My dad and my brother had already gone down to put out the burning scooter. They had called the Fire Brigade, of course, but until they came. And, when my dad was coming back in, he saw, in the entrance to the building, my sister’s keys in the outer door. And that’s how we learned that the person who had been burning was my sister.
He had seen her in the bar, from what he told us. When my sister and her friend got back, they split up. Obviously, he made a move on her, or something, he targeted her and went to speak to her. And, as he was drunk, or whatever, he forced her to go with him.
He was already known; he’d already attempted rape. Which he got away with, of course, because the girl dropped the charges. They found his fingerprints on a car, there, next to the parking area. And they found him a few hours later. They located him immediately. They went to his house. They found her mobile in his loft, so they knew it was definitely him.
They showed me a photo of him, to see if I knew him. I didn’t. And my sister didn’t know him either, because she’d lived in Thessaloniki for years, so she didn’t have friends in Xanthi. She only went during the holidays and in summer when we went to the village. So, everything that happened was just a matter of luck.
He lived in our neighbourhood; he had a grocer’s just down from our home. Which, naturally, he went and opened up as normal the following day, like nothing had happened, like he hadn’t had done anything, believing, and, in fact, saying and claiming, that he didn’t remember what he’d done.
The sentence was life imprisonment plus twenty-five years for manslaughter, rape, arson, and the fact that he’d stolen my sister’s phone. I was twenty-two going on twenty-three. The judges were clear about all this. I mean, as much as he tried to find excuses, even the fact that he asked for... To be examined by a psychologist and all that, the court refused. Obviously, I felt a sense of justice that they didn’t allow any mitigating circumstances. They didn’t even acknowledge the fact that he believed he was drunk. Because a drunk person couldn’t have done everything that he did: all the steps he took.

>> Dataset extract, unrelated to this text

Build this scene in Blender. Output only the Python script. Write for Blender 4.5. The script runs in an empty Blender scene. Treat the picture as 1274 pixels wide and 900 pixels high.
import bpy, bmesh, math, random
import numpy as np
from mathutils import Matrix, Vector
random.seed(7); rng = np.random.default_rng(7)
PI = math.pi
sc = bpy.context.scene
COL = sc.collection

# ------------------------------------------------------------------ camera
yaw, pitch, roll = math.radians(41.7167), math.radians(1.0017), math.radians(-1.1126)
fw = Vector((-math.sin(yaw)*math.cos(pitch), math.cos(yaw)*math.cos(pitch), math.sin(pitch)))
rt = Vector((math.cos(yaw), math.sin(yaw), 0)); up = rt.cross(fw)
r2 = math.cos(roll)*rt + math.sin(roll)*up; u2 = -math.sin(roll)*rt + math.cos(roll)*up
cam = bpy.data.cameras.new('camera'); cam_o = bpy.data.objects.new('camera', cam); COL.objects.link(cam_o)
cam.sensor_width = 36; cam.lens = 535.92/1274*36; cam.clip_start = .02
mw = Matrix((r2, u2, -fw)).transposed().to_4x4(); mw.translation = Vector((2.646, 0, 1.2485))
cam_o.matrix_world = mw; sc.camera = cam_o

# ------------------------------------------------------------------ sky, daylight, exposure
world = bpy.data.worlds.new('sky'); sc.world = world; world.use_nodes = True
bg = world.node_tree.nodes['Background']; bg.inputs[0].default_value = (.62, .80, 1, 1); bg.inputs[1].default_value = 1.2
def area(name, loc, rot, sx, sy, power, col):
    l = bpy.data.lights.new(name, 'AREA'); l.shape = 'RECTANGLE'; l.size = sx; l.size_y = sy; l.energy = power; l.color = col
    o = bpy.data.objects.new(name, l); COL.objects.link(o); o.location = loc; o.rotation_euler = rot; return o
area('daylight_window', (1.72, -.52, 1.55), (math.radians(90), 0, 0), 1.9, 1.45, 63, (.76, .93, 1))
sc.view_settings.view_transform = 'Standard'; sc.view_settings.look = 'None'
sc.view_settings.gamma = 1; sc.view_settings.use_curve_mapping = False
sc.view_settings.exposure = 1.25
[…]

Clearly, he didn’t like the sentence, and all this time he was going to court, even as far as the Supreme Court: to get his sentence reduced, not to be released. So, on 15th January 2020, there was another hearing at the Supreme Court, on the appeal he had made against the Court of Appeals for legal… for legal issues… not so much about his sentence as about procedural matters. The Supreme Court decided that there should be re-trial about his sentence. So, on 6th October, the trial was held again, at which—naturally, with the new law—his sentenced was reduced. Despite this, the life sentence was not overturned, so the life sentence remained while the other years in his sentence were reduced.
I think I got angry the third time. I was angry because I had to see him again; angry because I had to go through it all again; angry because the law had been changed and I knew that the judges would have to reduce some of the sentences. I was really angry about all this. But, despite this, the Court was firm. Despite his claiming some mitigation, like the fact that he had married and wanted a second chance at life. The Court refused to accept this and kept the longest sentence they could give, even with the new state of things.
Hearing all this, I didn’t know if I should laugh at the absurdity or get even angrier. You can’t ask for a second chance when you have done something bad to another person like this, when you didn’t let them have a second chance. I mean, my sister might have wanted to start a family. But you didn’t let her. Why do you get to start a family? I just don’t get it. I mean, if you’ve done something, do your time and have done with it. Accept what you did. All this trying to get out earlier just makes things worse for you.
We have all tried our best for her. We have shouted for her, spoken for her, because she couldn’t speak for herself and describe everything she went through. So, yes, there is definitely a moral victory. The rest is down to God and he will decide what form justice should take. But I believe her spirit will be more at peace, even if just a little, after all this. Mostly, for the hell we have been put through.
Zoe was one of the most cheerful people there was, and one of the most serious. For me, she was my mother as well as my sister. Especially from the time I lived with her for a few years here, in Thessaloniki. She taught me stuff; she taught me how to treat other people, what to look for in them. She taught me about history, so many things. It’s hard to put into words, but she taught me to be the person I am today.
I remember her hugs; her hugs were so tight. And I think that I do that now, too: I hold people really tightly. Like tomorrow will never come. And I think that’s how we should love others.